Luego ya en Tanzania, en un hotelito en Morogoro, en el centro del país, me decían que los kenianos eran prepotentes y poco fiables; y en Malaui, cerca de la frontera con Mozambique, decían que tuviéramos cuidado al cruzar la frontera que sólo había ladrones al otro lado.
Lo más duro, en todo caso, se vivía en Sudáfrica, el gran país del África negra, en el que la xenofobia ha llevado a diversos disturbios multitudinarios en los barrios más pobres donde queman casas y negocios de inmigrantes que en ocasiones mueren apelados por turbas.
Especialmente maltratados eran los zimbabuenses, con los que traté mucho cuando residí dos años en Ciudad del Cabo, y que detestaban a los sudafricanos: "Nos tratan fatal porque estamos mejor preparados que ellos y les quitamos el trabajo", me contaban. "Este es un país de locos donde todos odian a todos", me resumía en una ocasión un taxista de El Congo.
Sólo por poner algunos ejemplos más con los que darle la vuelta al globo, cuando viajé por el sudeste asiático comprendí que los camboyanos, birmanos y laosianos recelaban de los tailandeses y todos, como pasa con Estados Unidos en el resto de América, me pareció que empezaban a tener como enemigo común a los chinos y sus "prepotentes" comerciantes.

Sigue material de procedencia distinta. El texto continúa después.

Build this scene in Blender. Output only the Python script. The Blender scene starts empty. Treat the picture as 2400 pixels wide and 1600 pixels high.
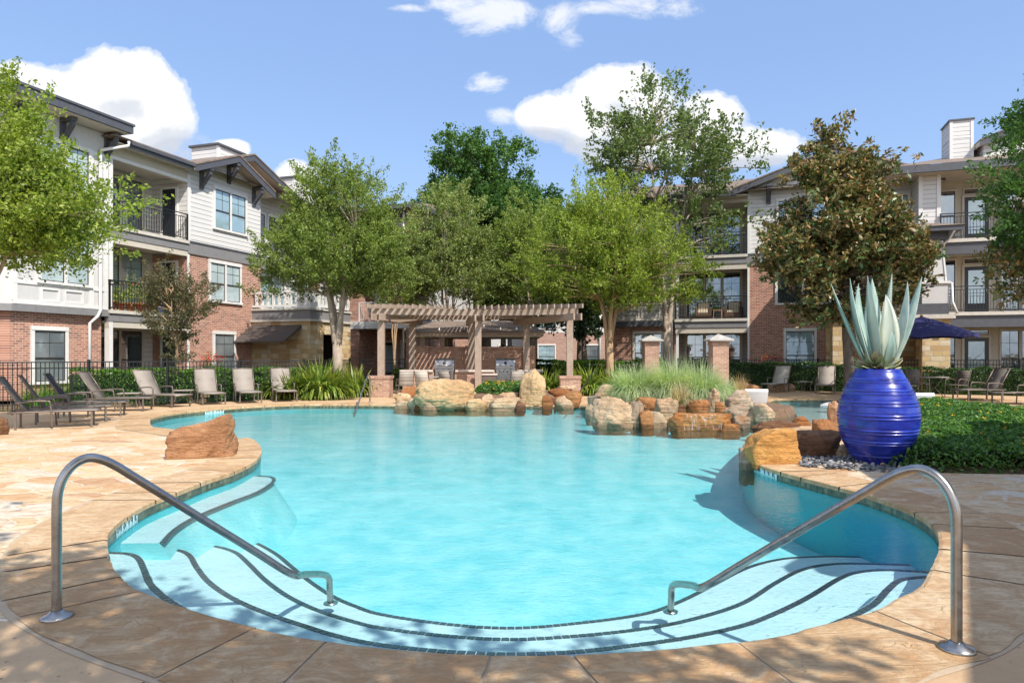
import bpy, bmesh, math, random
import numpy as np
from mathutils import Vector, Matrix, noise, geometry
R = math.radians
scene = bpy.context.scene
C = scene.collection
random.seed(7)

# ---------------------------------------------------------------- camera
H = 1.5; F = 1600.0; HZ = 832.0
cam_d = bpy.data.cameras.new("camera"); cam = bpy.data.objects.new("camera", cam_d); C.objects.link(cam)
cam.location = (0, 0, H); cam.rotation_euler = (R(90), 0, 0)
cam_d.sensor_width = 36; cam_d.lens = 24; cam_d.shift_y = 32/2400.0
cam_d.clip_start = 0.05; cam_d.clip_end = 2000
scene.camera = cam

# ---------------------------------------------------------------- exposure
scene.view_settings.view_transform = 'Standard'; scene.view_settings.look = 'None'
scene.view_settings.gamma = 1; scene.view_settings.exposure = 0.83
scene.view_settings.use_curve_mapping = False
scene.cycles.max_bounces = 10; scene.cycles.transparent_max_bounces = 16
scene.cycles.caustics_reflective = False; scene.cycles.caustics_refractive = False
scene.cycles.use_adaptive_sampling = True
scene.cycles.use_denoising = True
scene.cycles.sample_clamp_indirect = 6

# ---------------------------------------------------------------- sun
EL = R(47); SH = Vector((.6, -.8, 0)).normalized()
SUN = Vector((SH.x*math.cos(EL), SH.y*math.cos(EL), math.sin(EL)))
ld = bpy.data.lights.new("sun", 'SUN'); ld.energy = 3.5; ld.angle = R(.55); ld.color = (1, .945, .86)
lo = bpy.data.objects.new("sun", ld); C.objects.link(lo); lo.rotation_euler = SUN.to_track_quat('Z', 'Y').to_euler()

# ---------------------------------------------------------------- node helpers
class N:
    """small wrapper round a node tree"""
    def __init__(s, nt): s.t = nt
    def n(s, typ, **kw):
        x = s.t.nodes.new(typ)
        for k, v in kw.items():
            if k == 'i':
                for kk, vv in v.items():
                    if isinstance(vv, bpy.types.NodeSocket): s.t.links.new(vv, x.inputs[kk])
                    else: x.inputs[kk].default_value = vv
            else: setattr(x, k, v)
        return x
    def m(s, op, a, b=None, c=None, clamp=False):
        x = s.t.nodes.new('ShaderNodeMath'); x.operation = op; x.use_clamp = clamp
        for i, v in enumerate((a, b, c)):
            if v is None: continue
            if isinstance(v, bpy.types.NodeSocket): s.t.links.new(v, x.inputs[i])
            else: x.inputs[i].default_value = v
        return x.outputs[0]
    def mix(s, f, a, b, typ='MIX'):
        x = s.t.nodes.new('ShaderNodeMix'); x.data_type = 'RGBA'; x.blend_type = typ
        for k, v in ((0, f), (6, a), (7, b)):
            if isinstance(v, bpy.types.NodeSocket): s.t.links.new(v, x.inputs[k])
            else: x.inputs[k].default_value = v if k == 0 else (*v, 1)[:4]
        return x.outputs[2]
    def ramp(s, f, stops, interp='LINEAR'):
        x = s.t.nodes.new('ShaderNodeValToRGB'); cr = x.color_ramp; cr.interpolation = interp
        while len(cr.elements) < len(stops): cr.elements.new(.5)
        for e, (p, c) in zip(cr.elements, stops):
            e.position = p; e.color = (*c, 1)[:4] if not isinstance(c, (int, float)) else (c, c, c, 1)
        s.t.links.new(f, x.inputs[0]); return x.outputs[0]
    def noise(s, vec, scale, detail=3, rough=.55, dist=0, out=0):
        x = s.n('ShaderNodeTexNoise', i={'Scale': scale, 'Detail': detail, 'Roughness': rough, 'Distortion': dist})
        s.t.links.new(vec, x.inputs['Vector']); return x.outputs[out]
    def mapping(s, vec, scale=(1, 1, 1), rot=(0, 0, 0), loc=(0, 0, 0)):
        x = s.n('ShaderNodeMapping'); x.inputs['Scale'].default_value = scale; x.inputs['Rotation'].default_value = rot
        x.inputs['Location'].default_value = loc; s.t.links.new(vec, x.inputs['Vector']); return x.outputs[0]
    def sep(s, vec):
        x = s.n('ShaderNodeSeparateXYZ'); s.t.links.new(vec, x.inputs[0]); return x.outputs
    def comb(s, a, b, c=0.0):
        x = s.n('ShaderNodeCombineXYZ')
        for i, v in enumerate((a, b, c)):
            if isinstance(v, bpy.types.NodeSocket): s.t.links.new(v, x.inputs[i])
            else: x.inputs[i].default_value = v
        return x.outputs[0]
    def obj(s): return s.n('ShaderNodeTexCoord').outputs['Object']
    def pos(s): return s.n('ShaderNodeNewGeometry').outputs['Position']
    def attr(s, name, out='Fac'): return s.n('ShaderNodeAttribute', attribute_name=name).outputs[out]
    def bump(s, h, strength=.3, dist=.02):
        x = s.n('ShaderNodeBump', i={'Strength': strength, 'Distance': dist, 'Height': h}); return x.outputs[0]
    def link(s, a, b): s.t.links.new(a, b)

def material(name):
    m = bpy.data.materials.new(name); m.use_nodes = True; m.node_tree.nodes.clear()
    k = N(m.node_tree)
    out = k.n('ShaderNodeOutputMaterial')
    return m, k, out

def principled(k, out, col, rough=.6, metal=0.0, normal=None, spec=None, coat=None):
    p = k.n('ShaderNodeBsdfPrincipled')
    for key, v in (('Base Color', col), ('Roughness', rough), ('Metallic', metal), ('Normal', normal), ('Specular IOR Level', spec), ('Coat Weight', coat)):
        if v is None: continue
        if isinstance(v, bpy.types.NodeSocket): k.link(v, p.inputs[key])
        elif key == 'Base Color': p.inputs[key].default_value = (*v, 1)[:4]
        else: p.inputs[key].default_value = v
    k.link(p.outputs[0], out.inputs[0]); return p

# ---------------------------------------------------------------- world: sky and clouds
w = bpy.data.worlds.new("World"); scene.world = w; w.use_nodes = True; w.node_tree.nodes.clear()
k = N(w.node_tree)
sky = k.n('ShaderNodeTexSky', sky_type='NISHITA', sun_disc=False, sun_elevation=EL, sun_rotation=math.atan2(SH.x, SH.y))
sky.air_density = 1.0; sky.dust_density = .6; sky.ozone_density = 1.6
d = k.n('ShaderNodeTexCoord').outputs['Generated']
dx, dy, dz = k.sep(d)
yy = k.m('MAXIMUM', dy, .02)
u = k.m('DIVIDE', dx, yy); v = k.m('DIVIDE', dz, yy)
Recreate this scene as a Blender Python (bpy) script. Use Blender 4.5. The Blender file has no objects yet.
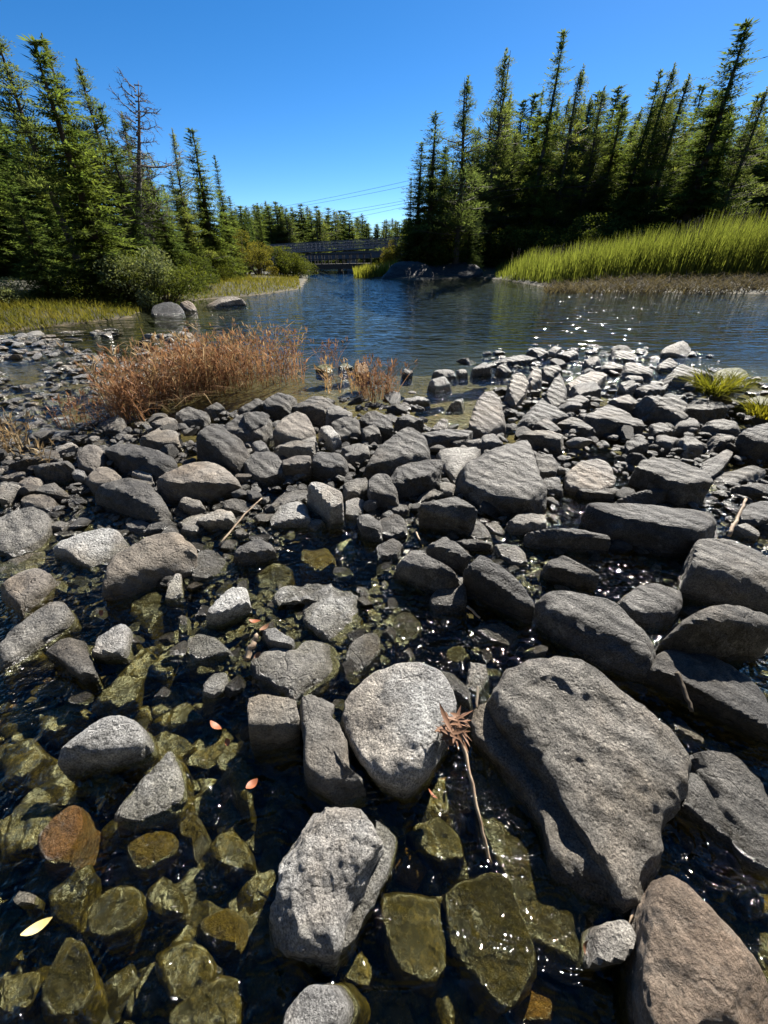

Tras todos esos viajes y esos años viviendo fuera de casa en diversos lugares, en los que a propósito nunca he tenido un problema y siempre he encontrado gente dispuesta a ayudarme, comprendí, quizá esté equivocado, que había un denominador común en casi todos esos miedos y odios: el dinero y la obsesión por defender el bienestar de la manada.
Mi sensación es que salvo ejemplos en los que la religión era un factor determinante, todos aquellos problemas encubiertos de nacionalismos tenían que ver con la economía y las vallas que levantan los más ricos para defenderse de los más pobres. Entonces llegó el brexit y terminó por explicarlo todo.